How often should a five-person team rotate on call?
Most five-person teams do best with a weekly rotation. A full week gives the primary enough context to spot repeat issues and avoids messy daily handoffs. Keep one primary, one backup, and one person fully off the rota each week if you can.
Do we really need a backup every week?
Yes, but the backup should stay quiet unless the primary gets stuck, the problem spreads, or the fix could make things worse. That keeps one alert from turning into a team-wide interruption.
What should an on-call runbook include?
Keep each runbook to one page per service.
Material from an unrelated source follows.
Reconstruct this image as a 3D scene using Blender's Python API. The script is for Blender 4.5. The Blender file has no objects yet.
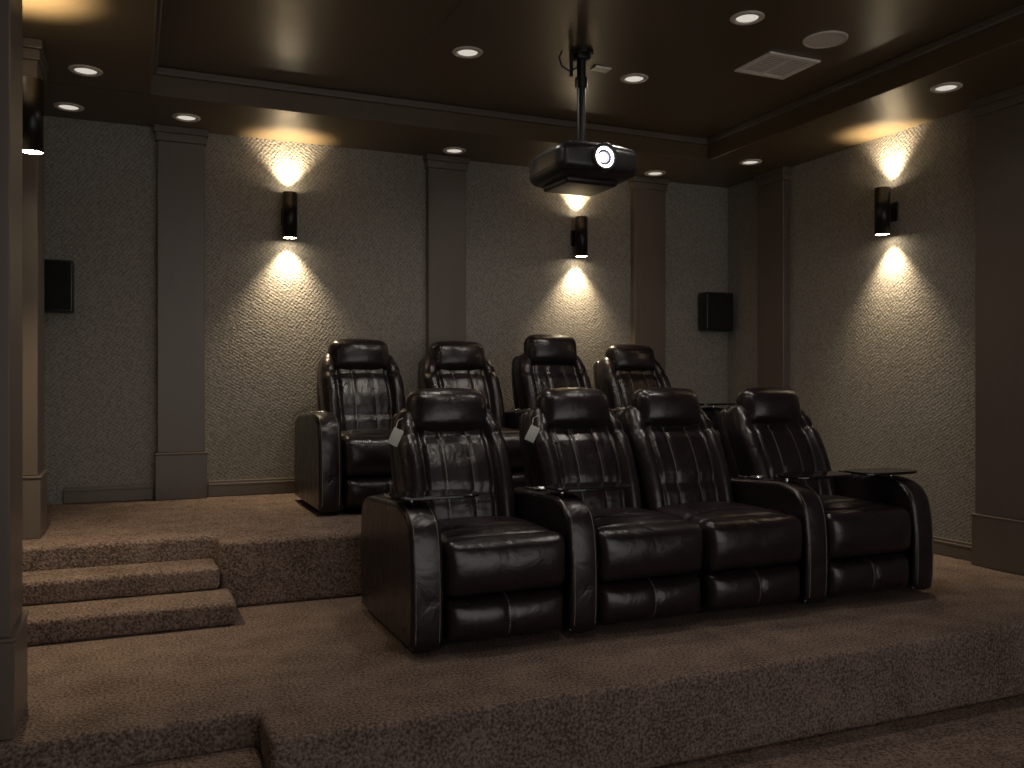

Start with what the service does, who owns it, the first checks to run, the most likely causes, the safe rollback step, where logs and dashboards live, and the point where the primary should wake someone else.
How do we cut down noisy alerts?
Look at recent alerts and ask one blunt question: did anyone take a clear action because of this page? If not, tighten it, group it with similar alerts, send it to a channel, or delete it. Phones should get real incidents, not every wobble.
Should internal tool issues page the team?
Usually no. If an internal dashboard breaks at midnight and customers can still sign in, buy, and finish the main flow, let it wait until business hours. Save after-hours pages for customer-facing failures and real risk.
When should the primary call the backup?
The primary should pull in the backup when the runbook says to escalate, when data loss looks possible, when payments or another main flow stay broken, or when the primary cannot find a safe fix fast. Call early if the issue grows. Do not call just because a page fired.
How should we handle swaps and vacation weeks?
Set swap rules before anyone needs them. Swap whole weeks when possible, ask early, confirm the backup agrees, and update the shared calendar right away. For vacations, name coverage in advance so nobody guesses who owns the phone.
How do we know if the rota is working?
Give it 30 days and track a few numbers: total pages, after-midnight pages, false alarms, response time, and how often a second person had to join. If the same harmless issue keeps waking people up, the rule is wrong or the system still needs work.
When should a small team bring in outside help?
Ask for outside help when your team keeps arguing about priorities, runbooks stay thin, or the same alerts ruin weekends month after month. A short review from an experienced CTO can clean up paging rules, handoffs, and ownership before burnout turns into turnover.